Moreover, if it chooses to continue the occupation, Israel’s challenge won’t just be internal. The country is also confronting an emerging younger generation in the United States and many other Western countries that has shown it is far more supportive of Palestinians and the issue of equal rights than its predecessors. As this generation rises to positions of power, the world will become increasingly critical of the Israeli occupation, and the focus will shift from defining an illusory peace settlement to tackling the problem of deep injustice in indefinitely occupied lands. It is also likely to make Israel increasingly isolated on the world stage.
This is where a continuation of the status quo will likely end. The international community is certainly partly to blame for all the violence that is unfolding today.
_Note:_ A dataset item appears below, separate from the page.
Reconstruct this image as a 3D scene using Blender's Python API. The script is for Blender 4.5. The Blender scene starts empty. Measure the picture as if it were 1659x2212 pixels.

By abandoning any serious attempt to address the underlying causes of conflict in recent years, Western leaders, as well as governments in the region, have helped create the untenable situation that now exists. It is possible that another process will be initiated along the lines of many earlier ones. If that happens, it, too, will fail, and violence will continue to define the world of the Israelis and the Palestinians. Either the United States and its international partners must make a historic decision to end the conflict now and move both sides swiftly toward a viable two-state solution or the world will have to contend with an even darker future. For soon, it will no longer be a question of occupation but the more difficult issue of outright apartheid. The choice cannot be clearer.